The text for the prayers we say nowadays was formulated by the Anshei Knesset HaGedola — the Men of the Great Assembly — who led the Jewish People during the time of exile following the destruction of the Second Beit Hamikdash. These people were great Torah scholars, and among them were a number of prophets as well. In their immeasurable wisdom they composed a standard text for our prayers, a text that we still use today.

The gemara in our sugya cites a variety of personal prayers that a number of the Talmudic Sages were accustomed to say at the conclusion of their individual Shmoneh Esrei prayers(the “standing prayer,” which is said quietly). It is fascinating to note that some of their individual prayers have been incorporated into our own prayer services, although not all of them are said at the conclusion of the Shemoneh Esrei.

For example, the Sage Mar, the son of Ravina, would say at the end of his Shemoneh Esrei: “My G-d, guard my tongue from evil and my lips from speaking deceitfully. To those who curse me, let my soul be silent; and let my soul be like dust to everyone. Open my heart to Your Torah, then my soul will pursue Your commandments… As for those who design evil against me, speedily nullify their counsel and disrupt their design.” He would conclude his additional prayer with the following verse: “May the words of my mouth and the meditation of my heart be acceptable before You, G-d, my Stronghold and my Redeemer.” (Tehillim 19:15). This personal prayer that this great Sage added to his prayer forms the basis for an additional personal prayer that we add each time we say the Shemoneh Esrei (the exact complete text can be found in any Siddur).

The gemara also records an additional prayer that Rebbi would say for Heavenly protection from dangerous arrogant people. Although we do not say this at the end

of the Shemoneh Esrei, as Rebbi did, it has become part of our prayer service that is recited following bircot hashachar, a series of blessings we say in the morning. In a similar fashion, we find that the additional prayer that Rav would say after his Shemoneh Esrei, we now say as a prayer before Musaf on “Shabbat Mevarchin” — the Shabbat preceding Rosh Chodesh. It is a beautiful and inspiring prayer that Hashem will grant us only goodness in the coming month. Rava’s special prayer, that Hashem should accept our confessions of sin, is now part of our prayers on Yom Kippur.

A person who learns the texts of these personal prayers as they are written in our gemara, might have a basic, but seemingly troubling question.
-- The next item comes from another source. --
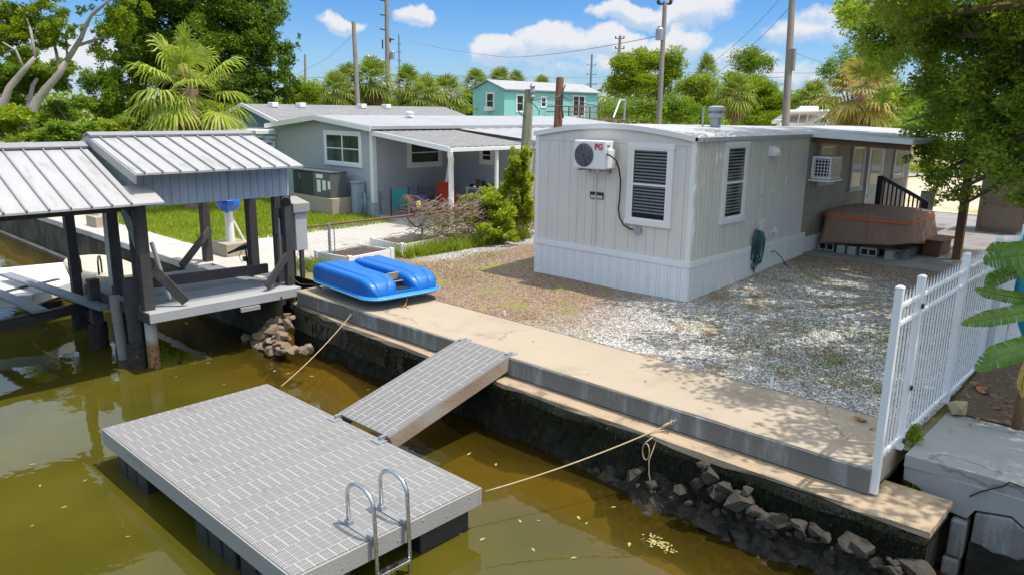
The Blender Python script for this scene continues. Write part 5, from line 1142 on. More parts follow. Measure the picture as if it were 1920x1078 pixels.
# things on the porch
M('teal_fabric', (.03, .22, .26), .8, var=.15); M('red_plastic', (.72, .035, .015), .45, var=.1); M('purple', (.09, .07, .2), .7, var=.3); M('yellow_plastic', (.75, .66, .02), .5, var=.1)
q = PD(747, 372, 26.3)
def folding_chair(x, y, z, yaw, label, fab, frame, hgt=.95, lean=.25):
    t_ = thing('folding_chair', label, 'chair', (x, y, z)); u = Vector((math.cos(yaw), math.sin(yaw), 0)); f = Vector((math.sin(yaw), -math.cos(yaw), 0)); o_ = Vector((x, y, z))
    b = MB(); b.obox(o_+Vector((0, 0, .4)), u*.27, f*.25, (0, 0, .015)); b.build('seat', fab, t_)
    b = MB(); b.obox(o_-f*(.25+lean*.28)+Vector((0, 0, .42+hgt*.28)), u*.27, (Vector((0, 0, 1))-f*lean).normalized()*hgt*.3, (f+Vector((0, 0, lean))).normalized()*.012); b.build('backrest', fab, t_)
    for s_ in (-.29, .29):
        b = MB(); b.tube([o_+u*s_+f*.28, o_+u*s_-f*.25+Vector((0, 0, .42)), o_+u*s_-f*(.25+lean*.55)+Vector((0, 0, .45+hgt*.6))], .02, 6); b.tube([o_+u*s_-f*.3, o_+u*s_+f*.25+Vector((0, 0, .42)), o_+u*s_+f*.2+Vector((0, 0, .62)), o_+u*s_-f*.3+Vector((0, 0, .64))], .018, 6); b.build('frame', frame, t_)
    return t_
q = PX(746, 398, -20.6); folding_chair(-20.5, q.y, .012, -2.2, 'teal folding chair with dark frame leaning by the porch corner', 'teal_fabric', 'black_metal', 1.0)
q = PX(820, 372, -20.2); folding_chair(-20.0, 18.0, .012, 1.0, 'bright red plastic chair on the neighbour porch', 'red_plastic', 'red_plastic', 1.15)
folding_chair(-20.4, 17.2, .012, .6, 'black folding chair beside the red chair on the porch', 'black_metal', 'black_metal', .9)
b = MB(); b.ball((-19.7, 16.5, .55), .3, .25, .3, 12, 8, 0, .12); tag(b.build('bundle', 'purple'), 'purple bundled bag in front of the porch chairs', 'bag')
q = P(785, 385, .75); YO = thing('garden_ornament', 'yellow garden ornament on a stake among the dead vines', 'ornament', (q.x, q.y, 0))
b = MB(); b.ball(q, .09, .06, .11, 10, 8, 0, .1); b.tube([q+Vector((-.08, 0, .1)), q+Vector((0, 0, .04)), q+Vector((.06, 0, .13))], .02, 6); b.build('figure', 'yellow_plastic', YO, smooth=True); b = MB(); b.tube([(q.x, q.y, 0), (q.x, q.y, q.z-.05)], .012, 6); b.build('stake', 'brown_wood', YO)
TB = thing('potting_table', 'white wire table of dark pots under the small porch window', 'table', (-19.2, 19.0, 0))
b = MB(); b.box(-19.9, -18.4, 18.75, 19.3, .88, .92); b.build('top', 'white_paint', TB); b = MB(); b.box(-19.85, -18.45, 18.78, 19.27, .42, .45); b.build('shelf', 'white_paint', TB)
for x in (-19.85, -18.45):
    for y in (18.8, 19.25): b = MB(); b.box(x-.025, x+.025, y-.025, y+.025, .012, .88); b.build('leg', 'white_paint', TB)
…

How is it that we are privy to know the words that our Sages would add? Their additions were made at the end of the Shemoneh Esrei, and the Shemoneh Esrei is to be said quietly, in a manner that no one else except for the person praying can hear (see Shulchan Aruch Orach Chaim 101:2, and the Mishnah Berurah there). Therefore, how did anyone, including the compilers of the gemara, know what these Sages actually said in their personal and private prayers that only they and Hashem could hear?

One answer was suggested to me by a Rabbi in Jerusalem. Torah is taught from generation to generation, from father to son, from Rabbi to talmid. And not just the Torah that is found in the Chumash, the Mishna, the Gemara and the other classical Torah sources. Every aspect of Divine wisdom that relates to our ability to grow closer to Hashem and go in His path is certainly considered Torah and must be taught. Therefore, all of the Sages undoubtedly taught their talmidim their personal additional prayers as part of their Torah study. Whether or not the talmidim would also say these prayers, or compose others that were more suited to their individual needs, was up to them.